▶ WORK REQUIRED: Reproduce each line from the first in the data through the line that contains "f.append(tuple(b0 + (len(levels)" exactly; give nothing else.

>> Start DATA BLOCK

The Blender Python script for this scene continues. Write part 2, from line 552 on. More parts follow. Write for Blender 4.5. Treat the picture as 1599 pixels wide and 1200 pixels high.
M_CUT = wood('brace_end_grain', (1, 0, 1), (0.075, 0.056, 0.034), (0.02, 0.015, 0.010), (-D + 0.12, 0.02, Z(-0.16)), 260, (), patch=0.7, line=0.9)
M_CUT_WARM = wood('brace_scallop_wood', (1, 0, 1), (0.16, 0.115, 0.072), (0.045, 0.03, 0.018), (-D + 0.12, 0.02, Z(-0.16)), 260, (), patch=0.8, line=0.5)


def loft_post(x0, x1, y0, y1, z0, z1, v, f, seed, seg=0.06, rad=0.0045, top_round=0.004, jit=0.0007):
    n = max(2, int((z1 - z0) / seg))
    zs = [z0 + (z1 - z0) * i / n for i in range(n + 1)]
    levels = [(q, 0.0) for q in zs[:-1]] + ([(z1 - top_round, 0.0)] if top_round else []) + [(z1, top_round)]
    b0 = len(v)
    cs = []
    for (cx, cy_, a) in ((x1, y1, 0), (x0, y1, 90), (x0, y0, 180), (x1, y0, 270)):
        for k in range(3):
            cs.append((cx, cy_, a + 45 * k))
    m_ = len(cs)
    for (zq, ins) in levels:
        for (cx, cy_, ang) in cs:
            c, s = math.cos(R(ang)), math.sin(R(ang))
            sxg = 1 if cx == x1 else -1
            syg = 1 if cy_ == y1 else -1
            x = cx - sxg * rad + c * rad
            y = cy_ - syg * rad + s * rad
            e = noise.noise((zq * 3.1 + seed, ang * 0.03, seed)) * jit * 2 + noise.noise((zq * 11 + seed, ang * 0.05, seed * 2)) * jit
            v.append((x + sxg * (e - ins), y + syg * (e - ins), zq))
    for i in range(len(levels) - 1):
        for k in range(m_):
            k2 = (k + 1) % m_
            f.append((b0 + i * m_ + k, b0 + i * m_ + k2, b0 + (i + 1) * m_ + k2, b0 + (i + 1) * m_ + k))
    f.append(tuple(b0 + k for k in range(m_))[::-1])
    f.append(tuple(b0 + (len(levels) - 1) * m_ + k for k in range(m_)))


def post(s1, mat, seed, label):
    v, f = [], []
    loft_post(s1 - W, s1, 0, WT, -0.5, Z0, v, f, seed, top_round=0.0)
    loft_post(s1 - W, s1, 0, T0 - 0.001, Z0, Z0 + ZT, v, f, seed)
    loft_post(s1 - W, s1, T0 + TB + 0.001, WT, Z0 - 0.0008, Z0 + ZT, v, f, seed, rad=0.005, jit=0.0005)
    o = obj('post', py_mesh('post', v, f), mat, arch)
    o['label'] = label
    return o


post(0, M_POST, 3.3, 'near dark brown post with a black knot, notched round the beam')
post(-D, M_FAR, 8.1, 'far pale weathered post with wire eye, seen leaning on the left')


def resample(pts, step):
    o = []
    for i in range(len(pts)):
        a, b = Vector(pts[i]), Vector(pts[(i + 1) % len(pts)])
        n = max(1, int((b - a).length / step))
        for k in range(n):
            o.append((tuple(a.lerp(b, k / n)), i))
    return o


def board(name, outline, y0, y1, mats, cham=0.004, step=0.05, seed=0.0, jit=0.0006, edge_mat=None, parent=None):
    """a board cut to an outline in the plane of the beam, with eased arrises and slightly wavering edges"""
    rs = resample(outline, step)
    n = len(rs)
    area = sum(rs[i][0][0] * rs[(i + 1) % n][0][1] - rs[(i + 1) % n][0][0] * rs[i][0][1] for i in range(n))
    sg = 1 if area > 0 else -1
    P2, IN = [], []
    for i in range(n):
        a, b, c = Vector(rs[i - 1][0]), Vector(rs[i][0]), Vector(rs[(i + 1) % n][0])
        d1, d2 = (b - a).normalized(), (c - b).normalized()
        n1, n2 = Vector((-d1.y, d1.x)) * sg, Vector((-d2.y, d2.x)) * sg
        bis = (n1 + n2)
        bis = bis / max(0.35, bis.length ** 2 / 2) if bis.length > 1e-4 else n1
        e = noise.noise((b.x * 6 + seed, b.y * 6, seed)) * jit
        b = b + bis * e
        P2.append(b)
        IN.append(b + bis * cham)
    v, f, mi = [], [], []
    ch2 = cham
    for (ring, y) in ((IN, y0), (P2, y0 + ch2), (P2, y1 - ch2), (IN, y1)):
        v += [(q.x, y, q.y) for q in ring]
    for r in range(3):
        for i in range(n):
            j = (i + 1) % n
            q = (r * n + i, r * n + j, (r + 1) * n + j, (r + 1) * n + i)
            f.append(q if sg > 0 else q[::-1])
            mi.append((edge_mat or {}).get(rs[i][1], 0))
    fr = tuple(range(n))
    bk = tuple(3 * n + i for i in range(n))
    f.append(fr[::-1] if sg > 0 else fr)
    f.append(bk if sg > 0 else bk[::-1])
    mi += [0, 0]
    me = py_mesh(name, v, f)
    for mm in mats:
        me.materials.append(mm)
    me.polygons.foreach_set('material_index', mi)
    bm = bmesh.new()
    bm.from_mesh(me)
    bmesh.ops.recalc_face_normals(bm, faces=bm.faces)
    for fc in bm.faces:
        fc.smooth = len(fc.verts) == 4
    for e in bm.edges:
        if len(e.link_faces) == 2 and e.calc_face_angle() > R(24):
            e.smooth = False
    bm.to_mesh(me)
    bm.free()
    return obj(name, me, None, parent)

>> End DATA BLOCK

▶ FULL SOLUTION:
The Blender Python script for this scene continues. Write part 2, from line 552 on. More parts follow. Write for Blender 4.5. Treat the picture as 1599 pixels wide and 1200 pixels high.
M_CUT = wood('brace_end_grain', (1, 0, 1), (0.075, 0.056, 0.034), (0.02, 0.015, 0.010), (-D + 0.12, 0.02, Z(-0.16)), 260, (), patch=0.7, line=0.9)
M_CUT_WARM = wood('brace_scallop_wood', (1, 0, 1), (0.16, 0.115, 0.072), (0.045, 0.03, 0.018), (-D + 0.12, 0.02, Z(-0.16)), 260, (), patch=0.8, line=0.5)


def loft_post(x0, x1, y0, y1, z0, z1, v, f, seed, seg=0.06, rad=0.0045, top_round=0.004, jit=0.0007):
    n = max(2, int((z1 - z0) / seg))
    zs = [z0 + (z1 - z0) * i / n for i in range(n + 1)]
    levels = [(q, 0.0) for q in zs[:-1]] + ([(z1 - top_round, 0.0)] if top_round else []) + [(z1, top_round)]
    b0 = len(v)
    cs = []
    for (cx, cy_, a) in ((x1, y1, 0), (x0, y1, 90), (x0, y0, 180), (x1, y0, 270)):
        for k in range(3):
            cs.append((cx, cy_, a + 45 * k))
    m_ = len(cs)
    for (zq, ins) in levels:
        for (cx, cy_, ang) in cs:
            c, s = math.cos(R(ang)), math.sin(R(ang))
            sxg = 1 if cx == x1 else -1
            syg = 1 if cy_ == y1 else -1
            x = cx - sxg * rad + c * rad
            y = cy_ - syg * rad + s * rad
            e = noise.noise((zq * 3.1 + seed, ang * 0.03, seed)) * jit * 2 + noise.noise((zq * 11 + seed, ang * 0.05, seed * 2)) * jit
            v.append((x + sxg * (e - ins), y + syg * (e - ins), zq))
    for i in range(len(levels) - 1):
        for k in range(m_):
            k2 = (k + 1) % m_
            f.append((b0 + i * m_ + k, b0 + i * m_ + k2, b0 + (i + 1) * m_ + k2, b0 + (i + 1) * m_ + k))
    f.append(tuple(b0 + k for k in range(m_))[::-1])
    f.append(tuple(b0 + (len(levels) - 1) * m_ + k for k in range(m_)))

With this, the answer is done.